February 1, 2012

Difficult Things

For me the hardest writing task is rewriting old material. I'm not talking about updating something because the feature changed. I'm talking about reworking and reorganizing material that needs to be updated to fit into a new structure or that needs updating because it just needs to be better.
Writing new content is difficult. The cold stare of a blank space is unnerving. The research that needs to be done before writing even starts can be grueling. The reviews are sometimes long and require rerunning the gauntlet.
The challenge of staring down the blank page and getting to the end of the race is exhilarating. Learning the new information and filling up the page gives me an endorphin rush. The anticipation of the reviews makes the thrill of a good review huge and the challenge of addressing the review comments a savory challenge. The sense of accomplishment makes the pain worth it. Of course it also helps that writing new content does require quite as much groveling during resource planning meetings.
Reworking old content does require a good amount of groveling and doesn't have the same payouts. The endorphins don't rush; they trickle. The sense of accomplishment is hollow because all there is to show for the time spent is a shinier version of the stuff you already had.
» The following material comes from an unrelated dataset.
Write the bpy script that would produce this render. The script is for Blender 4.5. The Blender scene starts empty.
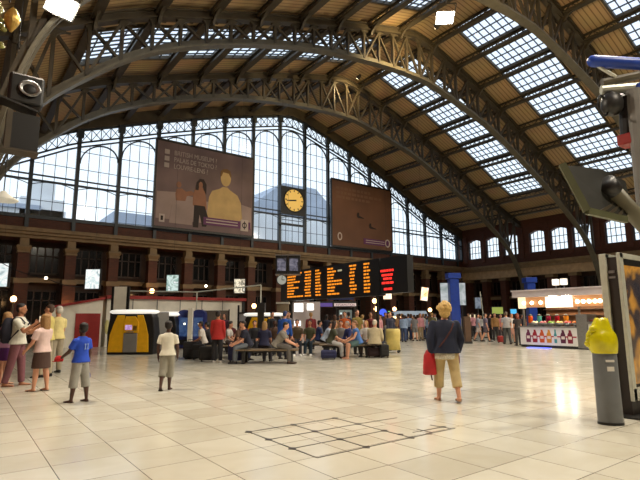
import bpy, bmesh, math, random
from mathutils import Vector, Matrix
random.seed(7)
C = bpy.context.scene.collection
PI = math.pi
def R(d): return math.radians(d)
def s2l(c):
    return c/12.92 if c <= .04045 else ((c+.055)/1.055)**2.4
def col(r, g, b): return (s2l(r/255), s2l(g/255), s2l(b/255), 1)

# ------------------------------------------------------------------ camera
CAM_F, CAM_PITCH, CAM_YAW, CAM_ROLL, CAM_H = 485.0, R(9.2), R(36.64), R(-0.3), 1.42
def cam_basis():
    fw = Vector((math.sin(CAM_YAW)*math.cos(CAM_PITCH), math.cos(CAM_YAW)*math.cos(CAM_PITCH), math.sin(CAM_PITCH)))
    r = Vector((math.cos(CAM_YAW), -math.sin(CAM_YAW), 0)); u = r.cross(fw)
    r2 = r*math.cos(CAM_ROLL)+u*math.sin(CAM_ROLL); u2 = u*math.cos(CAM_ROLL)-r*math.sin(CAM_ROLL)
    return fw, r2, u2
FW, RT, UP = cam_basis()
cd = bpy.data.cameras.new('camera'); cam = bpy.data.objects.new('camera', cd); C.objects.link(cam)
cd.sensor_fit = 'HORIZONTAL'; cd.sensor_width = 36; cd.lens = CAM_F*36/640; cd.clip_end = 500; cd.clip_start = .05
m = Matrix((RT, UP, -FW)).transposed().to_4x4(); m.translation = Vector((0, 0, CAM_H)); cam.matrix_world = m
bpy.context.scene.camera = cam
def ray(x, y): return FW+RT*((x-320)/CAM_F)-UP*((y-240)/CAM_F)
def ground(x, y, z=0):
    d = ray(x, y); return d*((z-CAM_H)/d.z)+Vector((0, 0, CAM_H))
def on_y(x, y, Y):
    d = ray(x, y); return d*(Y/d.y)+Vector((0, 0, CAM_H))
def on_x(x, y, X):
    d = ray(x, y); return d*(X/d.x)+Vector((0, 0, CAM_H))
def at_depth(x, y, dep): return ray(x, y)*dep+Vector((0, 0, CAM_H))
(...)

Not only is the reward less, The rewriting is also just plain hard. Often times you need to relearn the feature or concept being discussed. You always have to make judgement calls about what information to cut or add. Then there is the angst of reworking another writers (you were another writer when you wrote the original content, time changes every craftsman) handiwork. The cold stare of a page full of words that you need to slay is unnerving and unforgiving.
If you do the rewrite well, then the suffering is worth it. You will have made a significant improvement to the quality of the documentation set. If you it OK, you may or may not have made an improvement. You just spent time spinning your wheels. Often times you will never get any feedback to know finite was well done or not. You will just have to decide on your own.
For me the answer is always that I could have done it better. Nothing is ever perfect and I'm always improving/growing/changing as a writer. I always look at the end result as good enough for now. Maybe that is why I don't write fiction or for magazines or newspapers. In those mediums you finish a piece and are done with it. In technical writing, at least in 21st century Web only technical writing, no piece of content is ever truly finished.